I just watched the second installment of the Sarah Palin
interview with Katie Couric, and I detect a major difference
between how she comes across when she's trying to be something
she's not, and when she's just being herself.
For instance, I absolutely cringed during the part when Palin
tried to explain why Alaska's proximity to Russia gives her
relevant foreign policy experience. But she did quite well
explaining that she never got a passport before last year because
she didn't come from a background that afforded her the
oppourtunity to backpack around Europe after college, and spent
most of her life working. Then at the end of the interview, Couric
kept pressing Palin on why she said America shouldn't second guess
Israel were it to bomb Iran.

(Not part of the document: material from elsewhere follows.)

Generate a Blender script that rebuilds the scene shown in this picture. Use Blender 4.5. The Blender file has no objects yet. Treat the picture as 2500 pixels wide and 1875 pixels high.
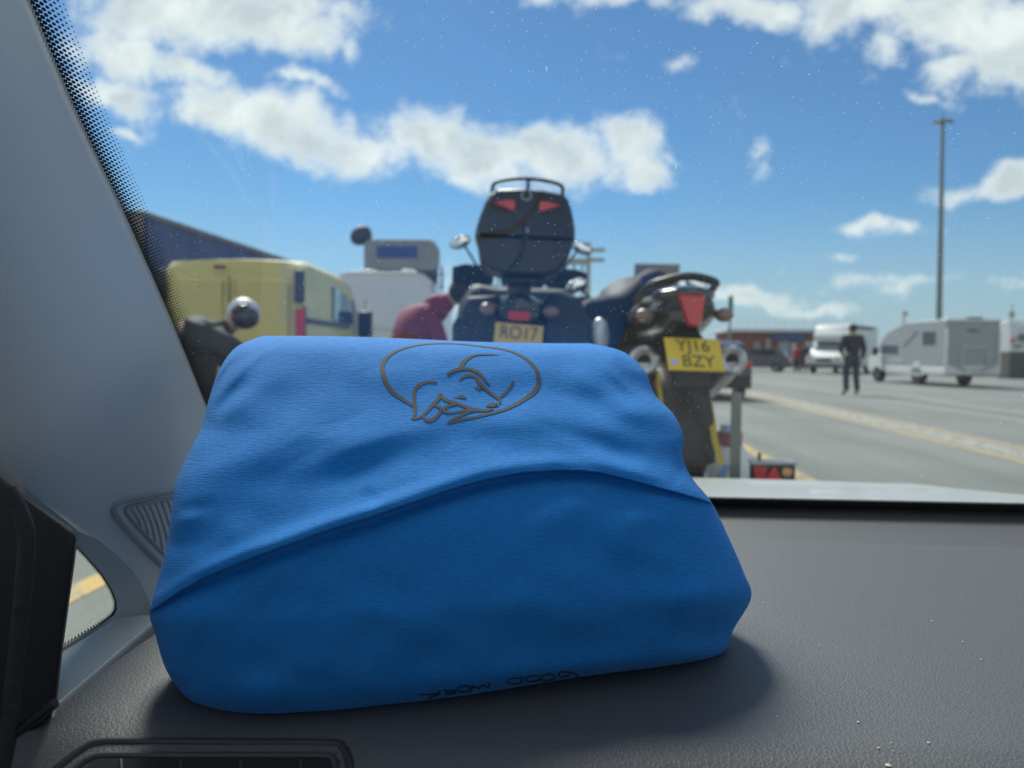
import bpy, bmesh, math, random
import numpy as np
from mathutils import Vector, Matrix
from mathutils.bvhtree import BVHTree
random.seed(7)
R = math.radians
sc = bpy.context.scene
col = sc.collection

# ------------------------------------------------------------------ camera, sky, sun, exposure
FPX, CX, CY = 1889.0, 1250.0, 937.5          # photo is 2500 x 1875
YAW, PITCH, ROLL = R(3.6), R(-2.45), R(0.5)
CAM = Vector((0, 0, 1.2))
fwd = Vector((-math.sin(YAW) * math.cos(PITCH), math.cos(YAW) * math.cos(PITCH), math.sin(PITCH)))
rgt = fwd.cross(Vector((0, 0, 1))).normalized()
upv = rgt.cross(fwd).normalized()
rgt, upv = rgt * math.cos(ROLL) + upv * math.sin(ROLL), upv * math.cos(ROLL) - rgt * math.sin(ROLL)
cd = bpy.data.cameras.new('camera')
cam = bpy.data.objects.new('camera', cd)
col.objects.link(cam)
cam.matrix_world = Matrix(((rgt.x, upv.x, -fwd.x, CAM.x), (rgt.y, upv.y, -fwd.y, CAM.y), (rgt.z, upv.z, -fwd.z, CAM.z), (0, 0, 0, 1)))
cd.sensor_width = 36.0
cd.lens = 36.0 * FPX / 2500.0
cd.clip_start, cd.clip_end = 0.02, 8000
cd.dof.use_dof = True
cd.dof.focus_distance = 0.58
cd.dof.aperture_fstop = 6.6
sc.camera = cam

SUN_AZ, SUN_EL = R(-23), R(47)               # azimuth from +Y, negative = to the left
sd = bpy.data.lights.new('sun', 'SUN')
sd.energy = 3.7
sd.angle = R(26)                             # thin cloud veils the sun
sd.color = (1.0, 0.95, 0.87)
sun = bpy.data.objects.new('sun', sd)
col.objects.link(sun)
sdir = Vector((math.sin(SUN_AZ) * math.cos(SUN_EL), math.cos(SUN_AZ) * math.cos(SUN_EL), math.sin(SUN_EL)))
sun.rotation_euler = sdir.to_track_quat('Z', 'Y').to_euler()
sc.view_settings.view_transform = 'Standard'
sc.view_settings.look = 'None'
sc.view_settings.exposure = 0.62
sc.cycles.use_denoising = True
sc.cycles.max_bounces = 10
sc.cycles.transparent_max_bounces = 16
sc.cycles.sample_clamp_indirect = 6.0


def P(px, py, d):
    return CAM + d * (fwd + rgt * ((px - CX) / FPX) + upv * ((CY - py) / FPX))


def G(px, d):
    p = P(px, CY, d)
    return (p.x, p.y)


def Zp(px, py, d):
    return P(px, py, d).z


world = bpy.data.worlds.new('World')
sc.world = world
world.use_nodes = True


def build_sky():
    nt = world.node_tree
    N, L = nt.nodes, nt.links
    N.clear()
    out = N.new('ShaderNodeOutputWorld')
    bg = N.new('ShaderNodeBackground')
    L.new(bg.outputs[0], out.inputs[0])
    bg.inputs[1].default_value = 0.05
    sky = N.new('ShaderNodeTexSky')
    sky.sky_type = 'NISHITA'
    sky.sun_disc = False
    sky.sun_elevation = SUN_EL
    sky.sun_rotation = SUN_AZ
    sky.air_density = 1.0
    sky.dust_density = 0.2
    sky.ozone_density = 1.0
    tc = N.new('ShaderNodeTexCoord')
    sep = N.new('ShaderNodeSeparateXYZ')
    L.new(tc.outputs['Generated'], sep.inputs[0])

    def m(op, a, b=None, c=None, clamp=False):
        n = N.new('ShaderNodeMath')
        n.operation = op
        n.use_clamp = clamp
        for i, v in enumerate((a, b, c)):
            if v is None:
                continue
            if isinstance(v, (int, float)):
                n.inputs[i].default_value = v
            else:
                L.new(v, n.inputs[i])
        return n.outputs[0]
    ysafe = m('MAXIMUM', sep.outputs[1], 0.05)
    u, v = m('DIVIDE', sep.outputs[0], ysafe), m('DIVIDE', sep.outputs[2], ysafe)
    comb = N.new('ShaderNodeCombineXYZ')
    L.new(u, comb.inputs[0]); L.new(v, comb.inputs[1])
    # one sphere of influence for every cloud, given by its bearing and height in the sky
    blobs = [(600, 30, 330, 120, 0, 1), (430, 10, 300, 110, 0, 1), (760, 85, 130, 75, 0, 1),
             (290, 120, 190, 85, 8, 1), (460, 150, 160, 60, 12, 1), (265, 215, 140, 55, 10, 1),
             (540, 255, 210, 80, 12, 1.05), (720, 310, 250, 95, 14, 1.1), (880, 350, 170, 75, 14, 1),
             (1050, 330, 220, 95, 10, 1.1), (1180, 375, 190, 100, 8, 1.1), (1370, 385, 240, 100, -4, 1.15),
             (1530, 340, 120, 90, 0, 1.1), (1580, 410, 100, 60, 0, 1), (735, 208, 110, 34, 6, .9),
             (1480, -5, 220, 52, 0, .9), (1850, 0, 230, 55, 4, 1), (2100, 15, 330, 80, 6, 1.1),
             (2330, 60, 260, 110, 10, 1.15), (2470, 110, 230, 150, 10, 1.15), (2340, 165, 100, 65, -20, 1),
             (2490, 190, 90, 70, 0, .95), (2190, 132, 75, 38, 12, .85), (1690, 135, 80, 24, -14, .42),
             (1842, 370, 32, 34, 20, .5), (1872, 405, 28, 46, -20, .42), (1660, 382, 75, 30, 20, .62),
             (2470, 425, 210, 55, -8, 1), (2130, 566, 120, 30, 0, .8), (2060, 640, 60, 14, 0, .5),
             (1800, 718, 230, 36, 0, .8), (1985, 745, 150, 16, 0, .62), (1150, 720, 320, 60, 0, .7),
             (2260, 232, 100, 22, 4, .6), (1440, 25, 60, 40, 0, .55), (310, 305, 80, 16, 4, .6),
             (320, 0, 120, 60, 0, .8), (850, 120, 40, 40, 20, .75), (2200, 700, 500, 30, 0, .5)]
    tot = None
    warp = N.new('ShaderNodeTexNoise')
    warp.inputs['Scale'].default_value = 9.0
    warp.inputs['Detail'].default_value = 5.0
    L.new(comb.outputs[0], warp.inputs['Vector'])
    wv = N.new('ShaderNodeVectorMath'); wv.operation = 'SUBTRACT'
    L.new(warp.outputs['Color'], wv.inputs[0]); wv.inputs[1].default_value = (.5, .5, .5)
    ws = N.new('ShaderNodeVectorMath'); ws.operation = 'SCALE'
    L.new(wv.outputs[0], ws.inputs[0]); ws.inputs['Scale'].default_value = 0.09
    wa = N.new('ShaderNodeVectorMath'); wa.operation = 'ADD'
    L.new(comb.outputs[0], wa.inputs[0]); L.new(ws.outputs[0], wa.inputs[1])
    for bx, by, rx, ry, rot, amp in blobs:
        d = P(bx, by, 1) - CAM
        mp = N.new('ShaderNodeMapping')
        mp.vector_type = 'TEXTURE'
        mp.inputs['Location'].default_value = (d.x / d.y, d.z / d.y, 0)
        mp.inputs['Rotation'].default_value = (0, 0, R(-rot))
        mp.inputs['Scale'].default_value = (1.25 * rx / FPX / d.y, 1.25 * ry / FPX / d.y, 1)
        L.new(wa.outputs[0], mp.inputs[0])
        g = N.new('ShaderNodeTexGradient')
        g.gradient_type = 'SPHERICAL'
        L.new(mp.outputs[0], g.inputs[0])
        s = m('MULTIPLY', g.outputs[1], amp)
        tot = s if tot is None else m('MAXIMUM', tot, s)
    fine = N.new('ShaderNodeTexNoise')
    fine.inputs['Scale'].default_value = 15.0
    fine.inputs['Detail'].default_value = 11.0
    fine.inputs['Roughness'].default_value = 0.66
    L.new(comb.outputs[0], fine.inputs['Vector'])
    dens = m('ADD', m('MULTIPLY', tot, 1.0), m('MULTIPLY', m('SUBTRACT', fine.outputs[0], 0.5), 1.75))
    mr = N.new('ShaderNodeMapRange'); mr.interpolation_type = 'SMOOTHSTEP'
    L.new(dens, mr.inputs[0])
    mr.inputs[1].default_value, mr.inputs[2].default_value = 0.15, 0.84
    front = N.new('ShaderNodeMapRange')
    L.new(sep.outputs[1], front.inputs[0])
    front.inputs[1].default_value, front.inputs[2].default_value = 0.30, 0.45
    # the rest of the sky, outside the windscreen's view
    gen = N.new('ShaderNodeTexNoise')
    gen.inputs['Scale'].default_value = 2.6
    gen.inputs['Detail'].default_value = 7.0
    L.new(tc.outputs['Generated'], gen.inputs['Vector'])
    g2 = N.new('ShaderNodeMapRange'); g2.interpolation_type = 'SMOOTHSTEP'
    L.new(gen.outputs[0], g2.inputs[0])
    g2.inputs[1].default_value, g2.inputs[2].default_value = 0.42, 0.60
    mixm = N.new('ShaderNodeMix')
    L.new(front.outputs[0], mixm.inputs[0]); L.new(g2.outputs[0], mixm.inputs[2]); L.new(mr.outputs[0], mixm.inputs[3])
    # thick parts of a cloud are greyer than its thin bright rims
    thick = N.new('ShaderNodeMapRange'); thick.interpolation_type = 'SMOOTHSTEP'
    L.new(dens, thick.inputs[0])
    thick.inputs[1].default_value, thick.inputs[2].default_value = 0.40, 0.95
    body = N.new('ShaderNodeTexNoise')
    body.inputs['Scale'].default_value = 15.0
    body.inputs['Detail'].default_value = 4.0
    off = N.new('ShaderNodeVectorMath'); off.operation = 'ADD'
    L.new(wa.outputs[0], off.inputs[0]); off.inputs[1].default_value = (3.1, 1.7, 0)
    L.new(off.outputs[0], body.inputs['Vector'])
    bm_ = N.new('ShaderNodeMapRange')
    L.new(body.outputs[0], bm_.inputs[0])
    bm_.inputs[1].default_value, bm_.inputs[2].default_value = 0.35, 0.62
    shade = m('MULTIPLY', thick.outputs[0], bm_.outputs[0])
    cc = N.new('ShaderNodeMix'); cc.data_type = 'RGBA'
    L.new(shade, cc.inputs[0])
    cc.inputs[6].default_value = (13.0, 13.5, 13.3, 1)
    cc.inputs[7].default_value = (8.6, 9.6, 10.0, 1)
    fin = N.new('ShaderNodeMix'); fin.data_type = 'RGBA'
    L.new(m('MULTIPLY', mixm.outputs[0], 0.96), fin.inputs[0])
    # bright sea air low over the horizon
    low = N.new('ShaderNodeMapRange'); low.interpolation_type = 'SMOOTHSTEP'
    L.new(sep.outputs[2], low.inputs[0])
    low.inputs[1].default_value, low.inputs[2].default_value = -0.02, 0.20
    low.inputs[3].default_value, low.inputs[4].default_value = 0.92, 0.0
    air = N.new('ShaderNodeMix'); air.data_type = 'RGBA'
    deep = N.new('ShaderNodeVectorMath'); deep.operation = 'MULTIPLY'
    L.new(sky.outputs[0], deep.inputs[0]); deep.inputs[1].default_value = (.64, .99, 1.27)
    L.new(low.outputs[0], air.inputs[0]); L.new(deep.outputs[0], air.inputs[6])
    air.inputs[7].default_value = (5.7, 7.5, 9.0, 1)
    L.new(air.outputs[2], fin.inputs[6]); L.new(cc.outputs[2], fin.inputs[7])
    L.new(fin.outputs[2], bg.inputs[0])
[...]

At first, it looked like Palin was a
bit rattled, but then she put it to Couric quite simply and
forcefully, not in packaged statements, but in her own words:
It is obvious to me who the good guys are in this
one and who the bad guys are. The bad guys are the ones who say
Israel is a stinking corpse and should be wiped off the face of the
earth. That's not a good guy who is saying that. Now, one who would
seek to protect the good guys in this, the leaders of Israel and
her friends, her allies, including the United States, in my world,
those are the good guys.
The "in my world" part, I thought, was especially key -- it's
almost like she's saying, "why don't you get it?" The typical
American can look at the situation and tell good from bad without
an international affairs degree, which is why the overwhelming
majority of Americans sympathize with Israel, much to the chagrin
of the anti-Israel crowd.
To be clear, this doesn't change my earlier
assessment that, in my view, Palin is not ready to be a
heartbeat away from the presidency. What I am saying is that Palin
is in a situation in which she has to field questions on a lot of
subjects that she doesn't know a lot about. Rather than try to spit
out rehearsed lines over and over again, she would be better off,
as much as possible, to speak in her own words, rooted in her own
values, and sense of right and wrong.